Understanding Mutual Fund Factsheets- Part 3

 In the earlier parts of this series, we have had a look at how to understand factsheets pertaining to equity mutual funds. Let us now look at the other side, the debt funds. Debt being a separate asset class has different measurable parameters for judging risk and return.

Read – How do Arbitrage Funds work?

Let us first understand what is a debt product? A debt product means there is a person who loans money and a person who receives it. For this amount loaned, the person getting the loan promises to pay a certain rate of return, either on a regular basis or along with the loaned amount which will be returned after a pre-decided time. This rate of return is the coupon or the rate of return. The product could be in various forms like a bank fixed deposit or a government bond.

The measurables in a debt product are the face-value, the coupon and the tenure. These are fixed. Many debt products like bonds etc can be traded in the market. This means they can be sold before the maturity date. This leads to variation in returns under changing interest rate scenarios. Thus in a portfolio, returns can change in different scenarios in spite of the portfolio consisting of fixed income securities or debt papers. Mutual funds hold a variety of debt instruments in their portfolios. Some examples of debt instruments are government bonds, treasury bills, corporate bonds, bank deposits, commercial papers (CP’s), certificate of deposit (CD’s), call money etc. When you study a factsheet for debt mutual funds, you are essentially looking for three things- credit quality, average maturity and modified duration.

Credit Rating: This gives an indication of the safety embedded in the papers held by the fund. This rating can be from various rating agencies like CRISIL, ICRA, etc. Different papers have different credit ratings applicable. Generally the highest credit rating is AAA. As the credit risk increases, the rating goes down to AA+, AA or AA- etc. Usually liquid and ultra short term funds have most of the paper of the highest quality. Income funds usually take a bit of a risk with AA category of papers, which are not the highest rating but can move up to the highest rating, thus increasing their value. This helps push up the returns in these funds. Income funds have a certain percentage which is invested in equity which will be measured on the parameters for judging the equity funds.

Average Portfolio Maturity: Each paper held in the portfolio will have differing maturities. The longer the maturity of the paper, the higher risk it bears. Thus a portfolio having higher average maturity will be more prone to interest rate fluctuation related changes. Interest rates and bond prices have an inverse relation. If the interest rates fall, bond prices increase and vice versa. When the bond prices go up, they can be sold in the market for a higher value or at a premium. Thus the NAV of your fund will go up. If the average maturity is higher, the portfolio will be exposed to more of these fluctuations. Thus, gilt funds which have usually longer average maturities are more prone to this risk, even though they are the safest in terms of credit ratings. By studying factsheets over a period of several months, we can understand the fund managers’s view on the interest rate cycle movement. A consistently high average maturity will mean that there is an expectation of fall in interest rates. Fund managers usually use gilts in the portfolio to manage maturity and liquidity.

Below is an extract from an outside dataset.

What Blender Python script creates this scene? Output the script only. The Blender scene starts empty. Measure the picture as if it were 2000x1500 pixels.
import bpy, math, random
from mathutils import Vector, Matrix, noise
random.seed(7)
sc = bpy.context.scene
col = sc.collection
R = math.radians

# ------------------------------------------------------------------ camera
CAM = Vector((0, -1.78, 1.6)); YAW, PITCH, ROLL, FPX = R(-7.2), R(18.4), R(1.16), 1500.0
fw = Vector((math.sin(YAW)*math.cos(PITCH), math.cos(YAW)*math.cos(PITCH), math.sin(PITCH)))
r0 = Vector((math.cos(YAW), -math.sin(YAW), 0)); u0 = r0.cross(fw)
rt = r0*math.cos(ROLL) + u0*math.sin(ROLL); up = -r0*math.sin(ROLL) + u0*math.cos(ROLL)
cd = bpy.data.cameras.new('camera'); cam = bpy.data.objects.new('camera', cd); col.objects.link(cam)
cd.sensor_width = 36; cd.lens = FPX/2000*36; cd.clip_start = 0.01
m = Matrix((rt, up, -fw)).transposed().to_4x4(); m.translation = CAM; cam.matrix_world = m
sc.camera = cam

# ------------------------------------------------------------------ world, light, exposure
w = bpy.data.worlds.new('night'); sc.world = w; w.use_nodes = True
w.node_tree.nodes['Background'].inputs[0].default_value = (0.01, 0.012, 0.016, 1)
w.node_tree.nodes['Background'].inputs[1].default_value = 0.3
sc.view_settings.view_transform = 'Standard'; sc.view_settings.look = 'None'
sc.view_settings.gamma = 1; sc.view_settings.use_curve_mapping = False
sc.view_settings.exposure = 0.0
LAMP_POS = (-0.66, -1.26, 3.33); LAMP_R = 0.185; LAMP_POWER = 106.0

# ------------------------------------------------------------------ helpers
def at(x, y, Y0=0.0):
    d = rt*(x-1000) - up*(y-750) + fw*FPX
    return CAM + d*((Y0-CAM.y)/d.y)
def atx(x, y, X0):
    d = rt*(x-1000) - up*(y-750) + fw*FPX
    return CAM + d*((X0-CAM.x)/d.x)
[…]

Modified Duration : Modified duration tells you the kind of variation you can expect in returns when the interest rates change. It is essentially a measure for the sensitivity of bond price to interest rate changes. Suppose the modified duration of a fund is 2 years. If the interest rates fall by 100 basis points (1%), the return on this fund will go up by 1% multiplied by 2, i.e. 2%. In the reverse scenario where the interest rates increase by 1%, this fund will fall by 2%. So higher the modified duration, higher will be the volatility of the fund. The modified duration of gilt funds is usually the highest, whereas liquid funds have the lowest.

By looking at the above mentioned parameters one can understand what kind of debt fund will suit his requirements. Debt mutual funds form an important part of any investment portfolio especially from an asset allocation point of view. It is important to understand the risk and returns on this portion of the portfolio. Keeping an eye on the factsheets will be a very good step in this direction.